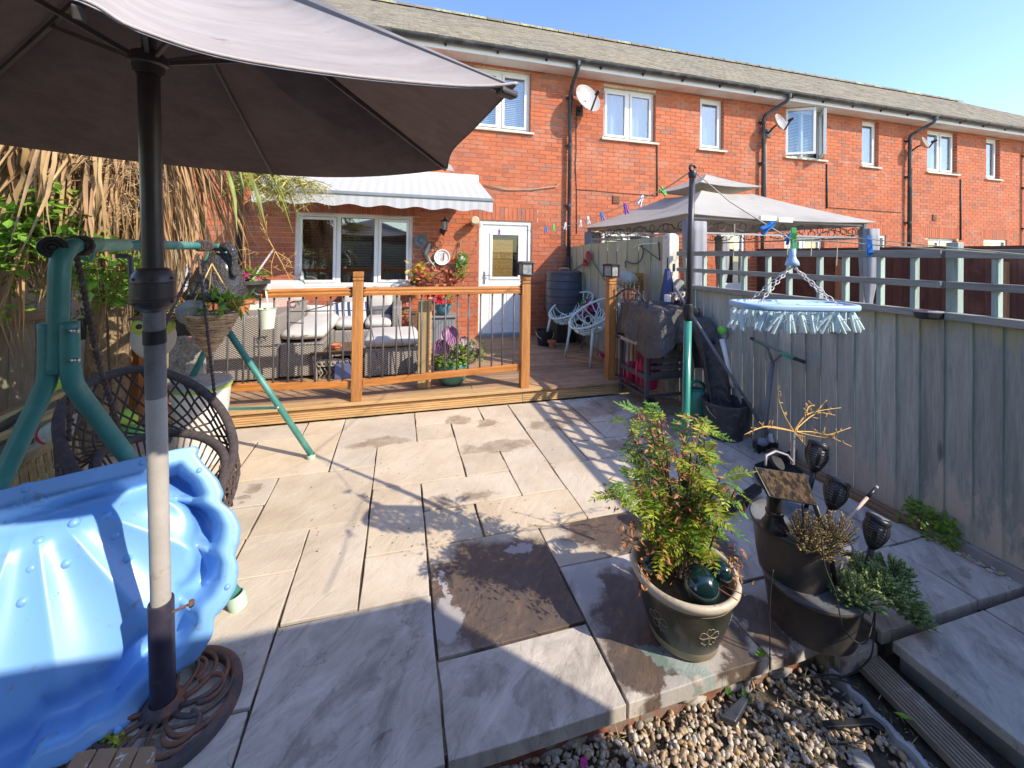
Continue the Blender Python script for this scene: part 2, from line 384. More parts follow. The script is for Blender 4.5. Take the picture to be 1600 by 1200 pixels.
    dk = ramp(n, vein, [(.35, (.075,.058,.050)), (.55, (.115,.082,.062)), (.66, (.17,.11,.07)), (.74, (.36,.22,.11))])
    dk = mix(n, crk, dk, (.02,.016,.015)); c = mix(n, mth(n, 'MULTIPLY', md, .95), c, dk); c = mix(n, mth(n, 'MULTIPLY', mth(n, 'MULTIPLY', ms_, ramp(n, noi(n, sv, 7, 6, .7), [(.35, .15), (.6, 1)])), .5), c, (.17,.15,.135)); c = mix(n, mth(n, 'MULTIPLY', mp, .85), c, (.47,.45,.43))
    teal = mask([(1.04,1.235,.03,.10,60), (.98,1.31,.018,.09,35)]); c = mix(n, mth(n, 'MULTIPLY', teal, .5), c, (.24,.40,.38))
    n.links.new(c, b.inputs['Base Color'])
    ro_ = mth(n, 'SUBTRACT', .82, mth(n, 'MULTIPLY', mth(n, 'MAXIMUM', mw, md), .34)); n.links.new(ro_, b.inputs['Roughness'])
    h1 = noi(n, sv, 5, 8, .62, .6); wv = ramp(n, h1, [(.42, 0), (.47, .55), (.53, .6), (.56, 1)])
    h = mth(n, 'ADD', mth(n, 'MULTIPLY', wv, .7), mth(n, 'MULTIPLY', noi(n, p, 55, 5, .7), .25)); h = mth(n, 'ADD', h, mth(n, 'MULTIPLY', h1, .8))
    bump(n, b, h, .34, .005); return m_
MSLAB = slabmat()
MJOINT = mat('dark_jointing', (.085,.07,.05), .95, .4, 30, bs=.5, dirt=(.34,.27,.17), dscale=4, dth=(.5,.6))
MCONC = mat('concrete', (.34,.33,.31), .9, .15, 6, bs=.4, dirt=(.2,.18,.15), dscale=4)
patio = tag(MB().bx(-3.2, 1.62, 1.225, 3.93, -.14, -.011).bx(1.62, 2.85, 1.18, 3.93, -.14, -.011).build('patio', MJOINT), kind='structure')
GX = lambda i: .155 + .3015*i
GY = lambda j: 1.21 + .2985*j
slabs = [(-2,0,2,2),(-4,0,2,1),(-6,0,2,2),(-4,1,2,2),(-2,2,1,2),(-1,2,1,1),(-1,3,1,2),(0,1,2,2),(0,0,2,1),(-3,3,1,1),(-5,3,2,1),(-3,4,2,2),(-5,4,2,1),(-5,5,2,1),(-6,6,2,2),(-4,6,2,2),
  (-5,8,2,1),(-3,8,1,1),(-2,7,2,2),(-2,6,1,1),(-1,5,2,2),(0,7,1,1),(0,8,2,1),(1,6,2,2),(2,8,1,1),(1,5,1,1),(2,4,1,2),(0,4,2,1),(0,3,1,1),(1,3,2,1),(2,2,2,1),(2,0,2,2),
  (3,7,2,2),(3,5,1,2),(3,3,2,2),(4,6,1,1),(4,5,2,1),(5,8,1,1),(5,7,1,1),(5,6,1,1),(4,1,2,2),(6,7,2,2),(6,5,2,2),(5,3,2,2),(7,3,1,2),(8,7,1,2),(8,5,1,2),(8,3,1,2),(6,1,2,2),(8,1,1,2),
  (4,0,1.2,1),(5.75,0,2.0,1),(7.75,0,1.2,1),(-8,0,2,2),(-8,2,2,2),(-6,2,1,2),(-8,4,3,2),(-8,6,2,2),(-7,8,2,1),(-5,2,1,1),(-6,8,1,1)]
for (i, j, w, h) in slabs:
    x0, x1, y0, y1 = GX(i)+.005, min(GX(i+w)-.005, 2.84), GY(j)+.005, GY(j+h)-.005
    if j == 0: y0 = GY(0) - .012
    if i >= 5.5 and j == 0: y0 = 1.165
    th = .05 if j == 0 else .03
    b = MB(); nx = ny = 3; dz = R(-.0028,.0028)
    top = []
    for q in range(ny+1):
        for p_ in range(nx+1):
            edge = p_ in (0,nx) or q in (0,ny); jx = R(-.003,.003) if edge else 0
            top.append((x0+(x1-x0)*p_/nx + (jx if p_ in (0,nx) else 0), y0+(y1-y0)*q/ny + (jx if q in (0,ny) else 0), dz+R(-.0008,.0008)))
    fs = [(q*4+p_, q*4+p_+1, (q+1)*4+p_+1, (q+1)*4+p_) for q in range(3) for p_ in range(3)]
    per = [0,1,2,3,7,11,15,14,13,12,8,4]; base = [(top[k][0], top[k][1], -th) for k in per]
    fs += [(per[k], 16+k, 16+(k+1) % 12, per[(k+1) % 12]) for k in range(12)]
    b.add(top + base, fs).build('paving_slab', MSLAB, patio, bevel=.003)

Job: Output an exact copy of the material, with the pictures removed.

Task output:
Continue the Blender Python script for this scene: part 2, from line 384. More parts follow. The script is for Blender 4.5. Take the picture to be 1600 by 1200 pixels.
    dk = ramp(n, vein, [(.35, (.075,.058,.050)), (.55, (.115,.082,.062)), (.66, (.17,.11,.07)), (.74, (.36,.22,.11))])
    dk = mix(n, crk, dk, (.02,.016,.015)); c = mix(n, mth(n, 'MULTIPLY', md, .95), c, dk); c = mix(n, mth(n, 'MULTIPLY', mth(n, 'MULTIPLY', ms_, ramp(n, noi(n, sv, 7, 6, .7), [(.35, .15), (.6, 1)])), .5), c, (.17,.15,.135)); c = mix(n, mth(n, 'MULTIPLY', mp, .85), c, (.47,.45,.43))
    teal = mask([(1.04,1.235,.03,.10,60), (.98,1.31,.018,.09,35)]); c = mix(n, mth(n, 'MULTIPLY', teal, .5), c, (.24,.40,.38))
    n.links.new(c, b.inputs['Base Color'])
    ro_ = mth(n, 'SUBTRACT', .82, mth(n, 'MULTIPLY', mth(n, 'MAXIMUM', mw, md), .34)); n.links.new(ro_, b.inputs['Roughness'])
    h1 = noi(n, sv, 5, 8, .62, .6); wv = ramp(n, h1, [(.42, 0), (.47, .55), (.53, .6), (.56, 1)])
    h = mth(n, 'ADD', mth(n, 'MULTIPLY', wv, .7), mth(n, 'MULTIPLY', noi(n, p, 55, 5, .7), .25)); h = mth(n, 'ADD', h, mth(n, 'MULTIPLY', h1, .8))
    bump(n, b, h, .34, .005); return m_
MSLAB = slabmat()
MJOINT = mat('dark_jointing', (.085,.07,.05), .95, .4, 30, bs=.5, dirt=(.34,.27,.17), dscale=4, dth=(.5,.6))
MCONC = mat('concrete', (.34,.33,.31), .9, .15, 6, bs=.4, dirt=(.2,.18,.15), dscale=4)
patio = tag(MB().bx(-3.2, 1.62, 1.225, 3.93, -.14, -.011).bx(1.62, 2.85, 1.18, 3.93, -.14, -.011).build('patio', MJOINT), kind='structure')
GX = lambda i: .155 + .3015*i
GY = lambda j: 1.21 + .2985*j
slabs = [(-2,0,2,2),(-4,0,2,1),(-6,0,2,2),(-4,1,2,2),(-2,2,1,2),(-1,2,1,1),(-1,3,1,2),(0,1,2,2),(0,0,2,1),(-3,3,1,1),(-5,3,2,1),(-3,4,2,2),(-5,4,2,1),(-5,5,2,1),(-6,6,2,2),(-4,6,2,2),
  (-5,8,2,1),(-3,8,1,1),(-2,7,2,2),(-2,6,1,1),(-1,5,2,2),(0,7,1,1),(0,8,2,1),(1,6,2,2),(2,8,1,1),(1,5,1,1),(2,4,1,2),(0,4,2,1),(0,3,1,1),(1,3,2,1),(2,2,2,1),(2,0,2,2),
  (3,7,2,2),(3,5,1,2),(3,3,2,2),(4,6,1,1),(4,5,2,1),(5,8,1,1),(5,7,1,1),(5,6,1,1),(4,1,2,2),(6,7,2,2),(6,5,2,2),(5,3,2,2),(7,3,1,2),(8,7,1,2),(8,5,1,2),(8,3,1,2),(6,1,2,2),(8,1,1,2),
  (4,0,1.2,1),(5.75,0,2.0,1),(7.75,0,1.2,1),(-8,0,2,2),(-8,2,2,2),(-6,2,1,2),(-8,4,3,2),(-8,6,2,2),(-7,8,2,1),(-5,2,1,1),(-6,8,1,1)]
for (i, j, w, h) in slabs:
    x0, x1, y0, y1 = GX(i)+.005, min(GX(i+w)-.005, 2.84), GY(j)+.005, GY(j+h)-.005
    if j == 0: y0 = GY(0) - .012
    if i >= 5.5 and j == 0: y0 = 1.165
    th = .05 if j == 0 else .03
    b = MB(); nx = ny = 3; dz = R(-.0028,.0028)
    top = []
    for q in range(ny+1):
        for p_ in range(nx+1):
            edge = p_ in (0,nx) or q in (0,ny); jx = R(-.003,.003) if edge else 0
            top.append((x0+(x1-x0)*p_/nx + (jx if p_ in (0,nx) else 0), y0+(y1-y0)*q/ny + (jx if q in (0,ny) else 0), dz+R(-.0008,.0008)))
    fs = [(q*4+p_, q*4+p_+1, (q+1)*4+p_+1, (q+1)*4+p_) for q in range(3) for p_ in range(3)]
    per = [0,1,2,3,7,11,15,14,13,12,8,4]; base = [(top[k][0], top[k][1], -th) for k in per]
    fs += [(per[k], 16+k, 16+(k+1) % 12, per[(k+1) % 12]) for k in range(12)]
    b.add(top + base, fs).build('paving_slab', MSLAB, patio, bevel=.003)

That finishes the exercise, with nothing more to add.